By Wayne Curtis

In September 2009, contractors were digging a foundation for a new building at a nonprofit summer camp on a 104-acre island in Pigeon Lake in south-central Ontario. Human remains were uncovered and, following protocol, the work was halted.
In this area of abundant and attractive lakes and waterways, summer home development is ongoing and it is not uncommon to find the remains of First Nation ancestors, who lived in the area for hundreds of generations, when the earth is dug up. It turns out that summer dwellers 5,000 years ago sought the same as summer dwellers today: a waterfront location.
A cultural resources management firm was summoned to Jacob Island to assess the site. They did not find randomly scattered bones, but found what appeared to be an organized burial site. A woman and infant had been interred near the main construction area. Other test pits nearby turned up more remains, which suggested a far more extensive mortuary site. A representative of the Curve Lake Anishinabek First Nation was called in, and after some discussion all agreed that a full assessment of the site should be undertaken.
“It snowballed into a much larger study,” said James Conolly, an archaeologist and anthropology professor at Trent University in Peterborough, Ontario, who arrived at the site shortly after the initial discovery. “I thought it would be a three- or four-day job,” he said. “It ended up taking three or four years.”

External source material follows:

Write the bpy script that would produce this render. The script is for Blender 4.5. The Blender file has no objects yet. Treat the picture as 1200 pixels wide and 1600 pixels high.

Conolly’s intrigue deepened when the excavations failed to turn up ceramics or other artifacts that would date this to the Woodland archaeological period, when burial grounds were common. Instead, early lithic artifacts more typical of the late Archaic period were found – a time in which ceremonial burial grounds are a relative rarity. Recovered animal and human bones were sent out for radiocarbon dating. The results ultimately confirmed what the artifacts suggested: this was a much earlier burial site than was first assumed. Indeed, it’s now the earliest known burial site uncovered in the region.